Schere, Stein, Papier
Weil das Nominierungsrennen weiterhin so unglaublich eng bleibt, rückt derzeit eine weitere Frage in den Vordergrund: Werden die Vorwahlen in Michigan und Florida wiederholt? Beide Staaten wurden von der Führungsspitze der Demokraten von den Vorwahlen ausgeschlossen, weil sie, ohne Erlaubnis der Partei, das Wahldatum in eine frühere Phase des Rennens verlegt hatten, um den Stimmen ihrer Wähler mehr Gewicht zu verleihen. Die Kandidaten verständigten sich auf Druck der Parteiführung darauf, hier keinen Wahlkampf zu führen, und die in diesen Staaten gewählten Delegierten von dem Demokratischen Kongress Ende August auszuschließen. Es scheint wahrscheinlich, dass diese annullierten Vorwahlen auf irgendeine Weise wiederholt werden. Denn es ist unmöglich, dass Parteibürokraten den Wählern dieser wichtigen Bundesstaaten die Stimme nehmen – immerhin werden sowohl Florida als auch Michigan für die Präsidentschaftswahlen im November entscheidend sein. Der Kampf um die Delegiertenstimmen wird hinter den Kulissen bereits heftig ausgefochten. Für den Fall, dass Michigan und Florida doch noch abstimmen dürfen und dennoch kein klarer Sieger feststehen sollte, hat ein Wahlkampfberater in Washington vorgeschlagen, die Entscheidung auf traditionelle Weise zu suchen: Schere, Stein, Papier...

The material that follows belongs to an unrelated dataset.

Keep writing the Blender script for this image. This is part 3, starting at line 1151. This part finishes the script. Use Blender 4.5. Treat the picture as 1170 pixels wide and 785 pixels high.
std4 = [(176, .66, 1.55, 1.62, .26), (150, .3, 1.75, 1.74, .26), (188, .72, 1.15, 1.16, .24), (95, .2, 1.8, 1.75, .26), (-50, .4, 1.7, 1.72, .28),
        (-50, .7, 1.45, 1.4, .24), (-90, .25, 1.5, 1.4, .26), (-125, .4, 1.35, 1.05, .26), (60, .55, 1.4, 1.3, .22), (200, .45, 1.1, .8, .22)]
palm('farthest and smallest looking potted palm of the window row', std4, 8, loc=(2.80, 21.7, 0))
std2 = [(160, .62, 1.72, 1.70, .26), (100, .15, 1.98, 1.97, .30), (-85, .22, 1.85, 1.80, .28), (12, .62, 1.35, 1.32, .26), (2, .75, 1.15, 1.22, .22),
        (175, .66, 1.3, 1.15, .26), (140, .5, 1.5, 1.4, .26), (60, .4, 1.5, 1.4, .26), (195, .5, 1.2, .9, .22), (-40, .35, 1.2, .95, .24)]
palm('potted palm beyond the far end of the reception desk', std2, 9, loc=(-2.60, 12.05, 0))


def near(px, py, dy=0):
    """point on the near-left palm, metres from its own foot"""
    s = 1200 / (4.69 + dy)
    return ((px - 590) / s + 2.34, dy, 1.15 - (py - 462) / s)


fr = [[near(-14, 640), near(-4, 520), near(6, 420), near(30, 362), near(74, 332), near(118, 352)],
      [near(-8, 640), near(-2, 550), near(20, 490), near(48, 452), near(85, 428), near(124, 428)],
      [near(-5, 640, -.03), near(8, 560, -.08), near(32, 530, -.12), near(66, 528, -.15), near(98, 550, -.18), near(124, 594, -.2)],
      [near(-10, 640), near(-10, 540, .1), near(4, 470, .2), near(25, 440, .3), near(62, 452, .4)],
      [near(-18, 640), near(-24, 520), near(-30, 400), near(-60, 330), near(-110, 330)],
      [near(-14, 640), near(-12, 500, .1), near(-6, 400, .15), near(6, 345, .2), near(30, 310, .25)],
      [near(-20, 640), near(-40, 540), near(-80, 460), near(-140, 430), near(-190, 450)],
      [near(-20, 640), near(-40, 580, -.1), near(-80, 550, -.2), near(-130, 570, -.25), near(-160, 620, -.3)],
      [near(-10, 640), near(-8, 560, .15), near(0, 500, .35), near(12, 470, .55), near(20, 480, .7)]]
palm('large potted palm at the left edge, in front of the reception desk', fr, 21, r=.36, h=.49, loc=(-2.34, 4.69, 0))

Im Moment ist unklar, ob der anhaltende Nominierungsprozess den Demokraten eher nützt oder schadet. Die Aufmerksamkeit der nationalen Presse und der Weltgemeinschaft ist ihnen jedenfalls sicher. Allerdings dürfte die Führung der Demokraten nicht besonders erfreut über die zunehmende Härte im Wahlkampf sein. Viele befürchten, dass am Ende dieses kompromisslosen Kampfes nur die Wein- oder die Bier-Wähler der Partei die Stange halten, obwohl beide Gruppen benötigt werden. John McCain, seinerseits, hat beschlossen, im Wahlkampf eine Pause einzulegen und nach Europa zu reisen. Er bekommt zurzeit ohnehin nicht viel Aufmerksamkeit in der Presse.